Monday, October 17, 2011

I Learned Customer Service from a CEO

There are some people around the web who seem determined to shoot down the customer service community that has taken root here, and one of the things they say is that the people who take part in the discussions and chats don't understand business. Well, I don't understand the kind of business that thinks it's ok to refer to "dumb customers" but that's another story.

I began my customer service education when I was in high school, working part time at a business a few miles from where I grew up. After about a year, I was promoted into the customer service desk, which was seen as a desirable place to work and as a steppingstone to management. This was not a tiny "mom & pop" store; it was a business that was doing over $50 million a year--in the late 1960's.

The CEO of this private corporation was only in his mid-twenties, and had grown up in this business.
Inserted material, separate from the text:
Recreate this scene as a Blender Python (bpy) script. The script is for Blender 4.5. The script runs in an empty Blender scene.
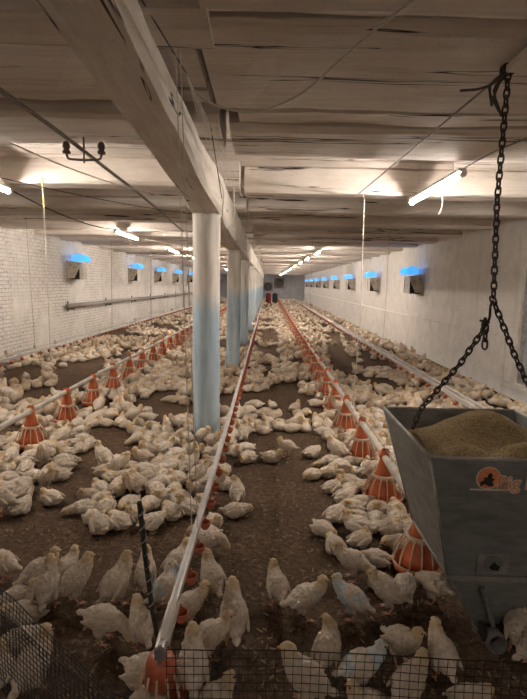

His father had started him off in the operation where I worked, and ran 5 other, slightly smaller operations himself. The son, "Tommy," and the people he hired gave me a  great education in customer service. We often worked side-by-side doing what we did best: serving customers. Here are a few of the things Tommy taught me:

  • It doesn't matter what your title is; when a customer needs assistance, you assist them.
  • Your employees need to know that you "have their backs" - Tommy never, ever dressed down an employee in front of customers or other employees; he saved his comments for private conversations that were more teaching than "getting yelled at."
  • No job in the business is too "low" for you do do, and it's a really good idea if you know how to do them, or at least how they are done.
  • Even when something happens that indicates that a customer is completely wrong, you treat them with respect. You do your best to come up with a solution on the spot. If you can't, you can escalate it all the way up the chain to the CEO, and be there when the CEO interacts with the customer, so that you can learn.
  • Employees are always held accountable for mistakes, because the ultimate goal is excellence.
  • Without customers, there isn't a business. Every aspect of your operation needs to reflect respect for customers and to go the extra mile to serve them.
  • Know exactly what to do in case of natural disaster or unexpected events, and always put the safety of your customers first.
  • Hire good workers who share your values. The managers Tommy hired either reflected these customer-focused beliefs or learned to, or they didn't last. 
I worked for Tommy for several years, both at the customer service desk and as a manager with responsibility for my own department's profit margins, before moving off into a different business, and I've never forgotten those early lessons, nor the CEO I learned them from. And, by the way, that operation was the most successful and profitable of its kind in North America at that time. (It is still running, by the way.) People traveled for miles, bypassing many alternatives, to do business there, because the goods, layout, selection, technology and people all were put together with the customer in mind. Thank you, Tommy.

Where did you learn about customer service? Who was your mentor?

Give it some thought.


  1. Roy - Well done! As usual your insights are right on target.

  2. Thank you, Lisa. It was a great education, and I'm lucky to have had it.

  3. Roy

    Best post I've read in a while and I could not agree more.

    There are companies like Zappos who live the values you describe in the retail space and some like Gore who live them internally - oh and they happen to pretty darn successful.

    We (anyone in any organization) only exist to serve those who make our existence possible. Respect, values, and good manners never go out of style.

    Neither does class or valuing diversity of opinions. Don't let the buggers get you down.


  4. Thanks , Larry. It was a fantastic education and it had a huge influence me.